Indeed, while Wilson-Cairns studied countless firsthand accounts of the war, many of her collaborators on the film have their own history with it. Producer Pippa Harris spent part of her 20s editing letters of correspondence between her own grandmother and poet Rupert Brooke, a legendary British writer known as “the Soldier” who died at the Battle of Gallipoli. And while 1917 is a fictional narrative invented by Mendes and Wilson-Cairns, it is very much inspired by Mendes’ own grandfather who fought in World War I and told his grandson many times about when he was required to deliver a vital message.
“There’s a good reason why Hollywood has been more interested in the Second World War and that’s because you guys fought in it,” Mendes says. “For us in Europe, it’s a significant cultural [event]; it’s an edifice that even people of my generation remember.
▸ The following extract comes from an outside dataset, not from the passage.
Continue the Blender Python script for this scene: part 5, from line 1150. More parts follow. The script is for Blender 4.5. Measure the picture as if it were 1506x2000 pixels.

We’re taught about it in school long before the Second World War, and there’s a reason why we wear poppies at certain times of year, and we lay the wreaths of poppies.” Hence Mendes’ hope that his intimate portrait of the war in microcosm, and as experienced over a few days by a few men, will cause a large audience to think about their own past. It affected star Dean-Charles Chapman, who told me about discovering in his research that his own grandfather was paralyzed for life in the war.
“I contacted my family members and asked them about my ancestors to see the story of it,” Chapman says. “And they said, ‘Yeah, check out this book, Western Front Diaries.’ It’s snippets of diary entries of soldiers of the war, and he’s known as David Henry Pierce, and he’s part of the cavalry, and he got shot in No Man’s Land and was paralyzed. And he survived out in No Man’s Land for four days and he survived the war, and he worked in a poppy factory until he died.”
It’s a story that made 1917’s vision of apocalypse personal and relevant today. The movie will hopefully do the same for audiences when it opens on Christmas Day.